— begin Dataset excerpt —

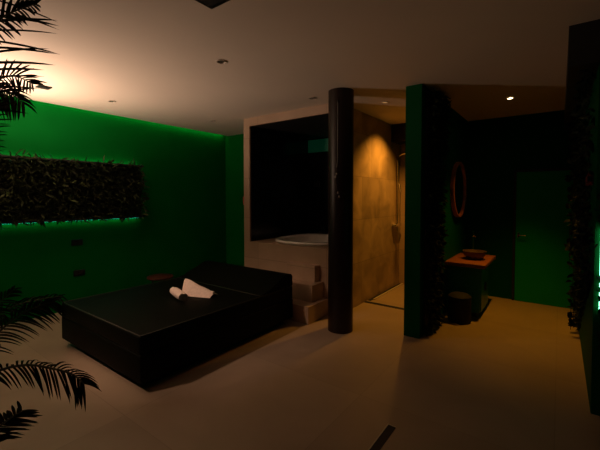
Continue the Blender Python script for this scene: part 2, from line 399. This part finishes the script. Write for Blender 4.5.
# ------------------------------------------------------------------ tub, steps, tap
t = thing('bathtub', (TC[0], TC[1], .4), 'white oval bathtub set into the tan deck of the dark niche', 'bathtub')
bm = nb(); n = 64
L = [(.53, .60, .845), (.56, .63, .845), (.575, .645, .862), (.56, .63, .885), (.50, .57, .885), (.47, .54, .87), (.44, .51, .70), (.38, .44, .46), (.2, .25, .42)]
rings = [[bm.verts.new(p) for p in superell(a-.02, b-.02, 2.6, n, TC, z)] for a, b, z in L]
for q in range(len(rings)-1):
    for k in range(n): bm.faces.new((rings[q][k], rings[q][(k+1) % n], rings[q+1][(k+1) % n], rings[q+1][k]))
bm.faces.new(rings[-1])
obj('tub_shell', bm, M['white_acrylic'], t, True)
bm = nb(); lathe(bm, [(.03, 0), (.032, .004), (.01, .006)], (TC[0], TC[1], .421), 20); obj('drain', bm, M['chrome'], t, True)
t = thing('bath_tap', (-3.42, 5.18, .84), 'black curved tap standing at the back of the tub', 'tap')
bm = nb(); tube(bm, [(-3.30, 5.18, .84), (-3.30, 5.18, .95), (-3.29, 5.15, .985), (-3.27, 5.08, .99), (-3.265, 5.05, .965)], .014, 10); obj('spout', bm, M['black'], t, True)
bm = nb(); lathe(bm, [(.028, 0), (.028, .012), (.016, .016)], (-3.30, 5.18, .84), 20); obj('base', bm, M['black'], t, True)
bm = nb(); tube(bm, [(-3.38, 5.2, .84), (-3.38, 5.2, .89), (-3.43, 5.2, .91)], .009, 8); obj('handle', bm, M['black'], t, True)
t = thing('tub_steps', (-2.7, 3.6, 0), 'three tan tiled steps leading up to the white tub', 'steps')
for k, (yy, xl, xr) in enumerate(((3.37, -2.97, -2.37), (3.55, -2.97, -2.44), (3.70, -2.96, -2.50))):
    bm = nb(); box(bm, xl, xr, yy, 3.819, k*.21, (k+1)*.21-.001, .004); obj('step', bm, M['tan_y'], t)

# panel added in the niche, its glow stands for a green reflection
bm = nb(); box(bm, -3.78+.02, -3.26, 5.335, 5.349, 2.33, 2.56, .003)
tag(obj('reflection_panel', bm, M['panel']), 'added panel whose dim glow imitates a green reflection high on the back wall of the tub niche', 'panel')
t = thing('wall_shelf', (-3.35, 5.33, 1.6), 'small dark bracket with grey tips on the back wall of the tub niche', 'bracket')
bm = nb(); box(bm, -3.62, -3.46, 5.30, 5.349, 1.70, 1.715, .002); obj('shelf_plate', bm, M['black_matt'], t)
for k in range(3):
    bm = nb(); lathe(bm, [(.008, 0), (.012, .01), (.012, .07), (.006, .085), (.006, .1)], (-3.60+.05*k, 5.325, 1.7155), 12); obj('bottle', bm, M['pot'], t, True)

# ------------------------------------------------------------------ shower passage details
t = thing('floor_channel', (-1.8, 4.6, 0), 'dark linear drain channel across the shower passage floor', 'drain')
bm = nb(); box(bm, -2.24, -1.36, 4.58, 4.65, -.01, .004); obj('channel', bm, M['black_matt'], t)
bm = nb(); box(bm, -2.235, -1.365, 4.655, 4.665, -.01, .006); obj('edge_profile', bm, M['rim'], t)
bm = nb()
box(bm, -2.19, -2.165, 4.78, 5.95, -.01, .014); o = obj('tray_edge', bm, M['rim']); tag(o, 'pale metal edge strip along the tan wall on the shower floor', 'edge strip')
bm = nb(); box(bm, -2.235, -2.192, 4.70, 5.95, -.01, .005); o = obj('side_channel', bm, M['black_matt']); tag(o, 'dark drain slot running along the foot of the tan wall', 'drain')
t = thing('shower_column', (-2.24, 5.70, .9), 'slim chrome shower column on the tan wall at the passage end', 'shower')
bm = nb(); tube(bm, [(-2.19, 5.72, .95), (-2.19, 5.72, 2.12), (-2.17, 5.72, 2.2), (-2.10, 5.72, 2.23), (-1.90, 5.72, 2.23), (-1.86, 5.72, 2.20)], .011, 10); obj('riser_pipe', bm, M['chrome'], t, True)
bm = nb(); lathe(bm, [(.02, .03), (.11, .008), (.11, 0), (.02, -.002)], (-1.86, 5.72, 2.17), 28); obj('rain_head', bm, M['chrome'], t, True)
bm = nb(); box(bm, -2.24, -2.16, 5.58, 5.86, 1.02, 1.07, .012); obj('mixer_bar', bm, M['chrome'], t, True)
bm = nb(); tube(bm, [(-2.17, 5.70, 1.75), (-2.13, 5.66, 1.72), (-2.11, 5.64, 1.60)], .013, 10); obj('hand_shower', bm, M['chrome'], t, True)
bm = nb(); tube(bm, [(-2.17, 5.66, 1.06), (-2.12, 5.62, .8), (-2.1, 5.6, .95), (-2.11, 5.62, 1.3), (-2.11, 5.64, 1.6)], .006, 8); obj('hose', bm, M['chrome'], t, True)
# slot in the main floor
t = thing('floor_slot', (-.86, 1.3, 0), 'dark narrow slot drain in the beige floor near the bottom edge', 'drain')
bm = nb(); box(bm, -.888, -.838, .55, 2.19, -.01, .003); obj('channel', bm, M['black_matt'], t)
bm = nb(); box(bm, -.896, -.889, .55, 2.197, -.01, .004); box(bm, -.889, -.838, 2.191, 2.197, -.01, .004); obj('edge_profile', bm, M['rim'], t)

# ------------------------------------------------------------------ mirror, vanity, basin, tap, bin
t = thing('wall_mirror', (-1.18, 5.4, 1.62), 'round mirror with copper brown rim on the dark green divider wall', 'mirror')
def disc_x(bm, cy, cz, prof, n=48):     # prof (radius, x)
    rings = [[bm.verts.new((x, cy+r*math.cos(k*2*math.pi/n), cz+r*math.sin(k*2*math.pi/n))) for k in range(n)] for r, x in prof]
    for q in range(len(rings)-1):
        for k in range(n): bm.faces.new((rings[q][k], rings[q][(k+1) % n], rings[q+1][(k+1) % n], rings[q+1][k]))
    return rings
bm = nb(); r_ = disc_x(bm, 5.36, 1.62, [(.36, -1.178), (.395, -1.178), (.395, -1.135), (.388, -1.128), (.368, -1.128), (.362, -1.135), (.36, -1.178)]); obj('rim', bm, M['copper'], t, True)
bm = nb(); r_ = disc_x(bm, 5.36, 1.62, [(.364, -1.17), (.364, -1.150)]); bm.faces.new(r_[0]); bm.faces.new(r_[1]); obj('glass', bm, M['mirror'], t)

t = thing('vanity', (-.95, 4.95, 0), 'washstand with reddish wooden top and teal cabinet against the divider wall', 'vanity')
bm = nb(); box(bm, -1.178, -.71, 4.72, 5.62, .64, .69, .006); obj('countertop', bm, M['wood'], t, True)
bm = nb(); box(bm, -1.178, -.78, 4.82, 5.36, .06, .634, .004); obj('cabinet', bm, M['teal'], t)
bm = nb(); box(bm, -1.178, -.82, 4.86, 5.34, 0, .06); obj('toe_kick', bm, M['black_matt'], t)
d_ = nb(); box(d_, -.779, -.763, 4.83, 5.085, .08, .62, .003); dd = obj('door', d_, M['teal'], t)
b_ = nb(); box(b_, -.762, -.752, 5.05, 5.06, .30, .42, .002); obj('handle', b_, M['black'], dd)
d_ = nb(); box(d_, -.779, -.763, 5.095, 5.35, .08, .62, .003); dd = obj('door', d_, M['teal'], t)
b_ = nb(); box(b_, -.762, -.752, 5.12, 5.13, .30, .42, .002); obj('handle', b_, M['black'], dd)
bm = nb(); lathe(bm, [(.06, 0), (.10, .02), (.135, .065), (.145, .11), (.135, .11), (.122, .065), (.08, .03), (.02, .022)], (-.90, 5.12, .69), 36)
tag(obj('vessel_basin', bm, M['basin'], smooth=True), 'round brown stone bowl basin standing on the wooden vanity top', 'basin')
t = thing('basin_tap', (-1.1, 5.2, .69), 'tall slim dark tap with a chrome glint behind the stone basin', 'tap')
bm = nb(); tube(bm, [(-.98, 5.48, .69), (-.98, 5.48, .95), (-.97, 5.46, .985), (-.95, 5.41, .985), (-.935, 5.37, .965)], .012, 10); obj('spout', bm, M['chrome'], t, True)
bm = nb(); tube(bm, [(-.98, 5.48, .985), (-.985, 5.485, 1.04)], .007, 8); obj('lever', bm, M['chrome'], t, True)
bm = nb(); lathe(bm, [(.024, 0), (.024, .01), (.014, .012)], (-.98, 5.48, .69), 20); obj('base', bm, M['black'], t, True)
t = thing('waste_bin', (-.96, 4.57, 0), 'small black pedal bin on the floor in front of the vanity', 'bin')
bm = nb(); lathe(bm, [(.125, 0), (.13, .012), (.13, .29), (.124, .295)], (-.96, 4.57, 0), 36); obj('body', bm, M['rubber'], t, True)
bm = nb(); lathe(bm, [(.132, .296), (.132, .312), (.10, .338), (.03, .348)], (-.96, 4.57, 0), 36); obj('lid', bm, M['rubber'], t, True)
bm = nb(); box(bm, -.99, -.93, 4.40, 4.435, .01, .022, .003); obj('pedal', bm, M['chrome'], t)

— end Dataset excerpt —

The lines from the start of the data through the line that contains "bm, M['tan_y'], t)" are to be returned exactly, please, with both ends included and every picture left out.

Continue the Blender Python script for this scene: part 2, from line 399. This part finishes the script. Write for Blender 4.5.
# ------------------------------------------------------------------ tub, steps, tap
t = thing('bathtub', (TC[0], TC[1], .4), 'white oval bathtub set into the tan deck of the dark niche', 'bathtub')
bm = nb(); n = 64
L = [(.53, .60, .845), (.56, .63, .845), (.575, .645, .862), (.56, .63, .885), (.50, .57, .885), (.47, .54, .87), (.44, .51, .70), (.38, .44, .46), (.2, .25, .42)]
rings = [[bm.verts.new(p) for p in superell(a-.02, b-.02, 2.6, n, TC, z)] for a, b, z in L]
for q in range(len(rings)-1):
    for k in range(n): bm.faces.new((rings[q][k], rings[q][(k+1) % n], rings[q+1][(k+1) % n], rings[q+1][k]))
bm.faces.new(rings[-1])
obj('tub_shell', bm, M['white_acrylic'], t, True)
bm = nb(); lathe(bm, [(.03, 0), (.032, .004), (.01, .006)], (TC[0], TC[1], .421), 20); obj('drain', bm, M['chrome'], t, True)
t = thing('bath_tap', (-3.42, 5.18, .84), 'black curved tap standing at the back of the tub', 'tap')
bm = nb(); tube(bm, [(-3.30, 5.18, .84), (-3.30, 5.18, .95), (-3.29, 5.15, .985), (-3.27, 5.08, .99), (-3.265, 5.05, .965)], .014, 10); obj('spout', bm, M['black'], t, True)
bm = nb(); lathe(bm, [(.028, 0), (.028, .012), (.016, .016)], (-3.30, 5.18, .84), 20); obj('base', bm, M['black'], t, True)
bm = nb(); tube(bm, [(-3.38, 5.2, .84), (-3.38, 5.2, .89), (-3.43, 5.2, .91)], .009, 8); obj('handle', bm, M['black'], t, True)
t = thing('tub_steps', (-2.7, 3.6, 0), 'three tan tiled steps leading up to the white tub', 'steps')
for k, (yy, xl, xr) in enumerate(((3.37, -2.97, -2.37), (3.55, -2.97, -2.44), (3.70, -2.96, -2.50))):
    bm = nb(); box(bm, xl, xr, yy, 3.819, k*.21, (k+1)*.21-.001, .004); obj('step', bm, M['tan_y'], t)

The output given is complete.